Dataset content:
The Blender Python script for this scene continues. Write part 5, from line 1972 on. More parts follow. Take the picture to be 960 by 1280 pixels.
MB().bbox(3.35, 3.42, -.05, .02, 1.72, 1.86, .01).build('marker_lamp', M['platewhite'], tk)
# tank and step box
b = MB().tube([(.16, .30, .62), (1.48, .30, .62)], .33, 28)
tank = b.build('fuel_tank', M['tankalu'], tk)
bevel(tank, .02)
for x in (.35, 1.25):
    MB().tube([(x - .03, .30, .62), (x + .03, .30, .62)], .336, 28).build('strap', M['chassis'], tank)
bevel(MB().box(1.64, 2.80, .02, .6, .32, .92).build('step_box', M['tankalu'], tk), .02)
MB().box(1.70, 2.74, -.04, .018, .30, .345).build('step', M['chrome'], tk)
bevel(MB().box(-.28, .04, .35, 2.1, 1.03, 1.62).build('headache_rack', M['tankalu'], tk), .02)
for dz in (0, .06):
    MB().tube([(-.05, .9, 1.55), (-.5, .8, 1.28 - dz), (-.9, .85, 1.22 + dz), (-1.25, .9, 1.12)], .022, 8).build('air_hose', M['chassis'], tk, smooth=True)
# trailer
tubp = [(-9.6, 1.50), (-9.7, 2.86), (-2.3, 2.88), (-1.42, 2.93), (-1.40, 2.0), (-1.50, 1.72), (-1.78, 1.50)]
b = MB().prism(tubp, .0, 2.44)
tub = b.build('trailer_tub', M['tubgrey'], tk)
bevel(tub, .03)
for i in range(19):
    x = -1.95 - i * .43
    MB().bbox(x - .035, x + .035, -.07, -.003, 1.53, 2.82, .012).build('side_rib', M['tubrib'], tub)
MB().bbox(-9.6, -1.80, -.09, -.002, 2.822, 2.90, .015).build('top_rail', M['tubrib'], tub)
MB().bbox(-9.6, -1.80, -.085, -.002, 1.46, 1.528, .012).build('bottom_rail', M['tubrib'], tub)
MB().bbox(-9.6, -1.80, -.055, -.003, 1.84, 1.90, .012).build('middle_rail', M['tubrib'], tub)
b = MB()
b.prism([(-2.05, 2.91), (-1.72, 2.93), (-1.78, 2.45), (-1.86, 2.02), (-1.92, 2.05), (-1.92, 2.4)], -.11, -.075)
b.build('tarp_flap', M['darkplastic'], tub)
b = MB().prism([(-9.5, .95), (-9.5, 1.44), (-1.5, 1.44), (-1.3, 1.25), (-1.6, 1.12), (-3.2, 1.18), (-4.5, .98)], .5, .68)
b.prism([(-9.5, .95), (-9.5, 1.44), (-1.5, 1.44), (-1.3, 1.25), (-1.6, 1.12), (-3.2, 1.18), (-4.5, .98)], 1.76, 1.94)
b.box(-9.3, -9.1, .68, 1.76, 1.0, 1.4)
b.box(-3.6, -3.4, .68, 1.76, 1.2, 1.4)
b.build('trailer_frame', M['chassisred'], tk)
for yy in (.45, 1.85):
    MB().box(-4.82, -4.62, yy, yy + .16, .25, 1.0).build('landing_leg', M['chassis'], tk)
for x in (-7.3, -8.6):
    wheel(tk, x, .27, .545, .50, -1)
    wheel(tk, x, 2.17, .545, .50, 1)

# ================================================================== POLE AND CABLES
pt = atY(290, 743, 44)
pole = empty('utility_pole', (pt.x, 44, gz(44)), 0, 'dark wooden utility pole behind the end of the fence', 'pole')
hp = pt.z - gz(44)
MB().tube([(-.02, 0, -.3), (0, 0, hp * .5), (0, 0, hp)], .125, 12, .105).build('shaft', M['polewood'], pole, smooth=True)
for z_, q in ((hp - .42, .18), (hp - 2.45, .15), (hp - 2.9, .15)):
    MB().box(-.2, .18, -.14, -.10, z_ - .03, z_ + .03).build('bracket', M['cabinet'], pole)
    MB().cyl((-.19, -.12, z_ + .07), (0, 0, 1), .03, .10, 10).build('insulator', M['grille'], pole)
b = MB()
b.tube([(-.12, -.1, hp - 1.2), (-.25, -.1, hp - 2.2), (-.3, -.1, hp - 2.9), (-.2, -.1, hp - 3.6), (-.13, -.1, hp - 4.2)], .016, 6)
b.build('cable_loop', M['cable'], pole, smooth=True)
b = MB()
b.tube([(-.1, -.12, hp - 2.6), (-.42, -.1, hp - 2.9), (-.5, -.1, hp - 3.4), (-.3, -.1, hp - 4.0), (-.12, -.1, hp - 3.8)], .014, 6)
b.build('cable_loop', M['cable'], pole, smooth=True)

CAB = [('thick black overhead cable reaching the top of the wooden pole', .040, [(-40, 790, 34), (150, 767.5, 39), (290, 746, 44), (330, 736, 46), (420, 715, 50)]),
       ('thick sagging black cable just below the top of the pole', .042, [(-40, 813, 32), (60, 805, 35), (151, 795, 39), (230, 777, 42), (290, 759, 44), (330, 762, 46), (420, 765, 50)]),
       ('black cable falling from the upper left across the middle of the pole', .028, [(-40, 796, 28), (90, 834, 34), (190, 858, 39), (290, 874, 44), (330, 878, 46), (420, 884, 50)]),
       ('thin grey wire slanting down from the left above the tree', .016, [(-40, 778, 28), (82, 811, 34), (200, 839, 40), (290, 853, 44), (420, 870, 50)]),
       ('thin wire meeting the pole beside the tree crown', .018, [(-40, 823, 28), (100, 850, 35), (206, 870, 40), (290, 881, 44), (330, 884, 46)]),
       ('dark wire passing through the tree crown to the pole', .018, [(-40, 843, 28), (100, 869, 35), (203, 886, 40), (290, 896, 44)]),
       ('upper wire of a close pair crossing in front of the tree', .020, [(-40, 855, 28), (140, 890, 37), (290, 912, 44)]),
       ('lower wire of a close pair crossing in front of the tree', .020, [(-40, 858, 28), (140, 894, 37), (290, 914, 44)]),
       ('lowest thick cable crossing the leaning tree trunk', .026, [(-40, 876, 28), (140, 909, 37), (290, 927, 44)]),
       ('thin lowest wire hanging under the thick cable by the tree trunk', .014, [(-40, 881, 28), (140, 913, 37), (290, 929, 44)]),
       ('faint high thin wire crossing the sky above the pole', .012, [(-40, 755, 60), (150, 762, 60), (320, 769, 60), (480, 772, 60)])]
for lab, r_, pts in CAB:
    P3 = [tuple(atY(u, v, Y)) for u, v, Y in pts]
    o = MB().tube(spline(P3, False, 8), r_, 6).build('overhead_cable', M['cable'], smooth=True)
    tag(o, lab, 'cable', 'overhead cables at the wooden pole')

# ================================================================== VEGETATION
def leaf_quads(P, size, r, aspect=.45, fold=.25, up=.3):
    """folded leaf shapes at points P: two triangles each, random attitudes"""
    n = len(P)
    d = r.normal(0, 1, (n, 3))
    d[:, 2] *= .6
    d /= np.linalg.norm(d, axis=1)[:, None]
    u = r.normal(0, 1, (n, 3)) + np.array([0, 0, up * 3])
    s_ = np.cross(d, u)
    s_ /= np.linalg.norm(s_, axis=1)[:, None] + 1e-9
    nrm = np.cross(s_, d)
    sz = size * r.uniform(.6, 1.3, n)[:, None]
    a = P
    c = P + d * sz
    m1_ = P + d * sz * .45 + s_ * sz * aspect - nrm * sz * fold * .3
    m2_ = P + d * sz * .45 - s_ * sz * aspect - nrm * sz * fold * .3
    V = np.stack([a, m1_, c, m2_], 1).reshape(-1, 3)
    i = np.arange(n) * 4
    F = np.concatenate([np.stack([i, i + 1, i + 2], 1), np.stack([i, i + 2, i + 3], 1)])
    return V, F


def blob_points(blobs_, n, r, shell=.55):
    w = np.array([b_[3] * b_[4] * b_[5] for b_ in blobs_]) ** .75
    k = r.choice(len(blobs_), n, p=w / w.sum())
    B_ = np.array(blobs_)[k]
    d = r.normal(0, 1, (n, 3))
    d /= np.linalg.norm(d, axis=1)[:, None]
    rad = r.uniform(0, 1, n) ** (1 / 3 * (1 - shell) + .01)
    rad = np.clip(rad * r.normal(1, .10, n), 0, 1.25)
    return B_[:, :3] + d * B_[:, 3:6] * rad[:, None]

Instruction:
Give the number of lines that carry the word "from", with nothing added.

Answer below:
3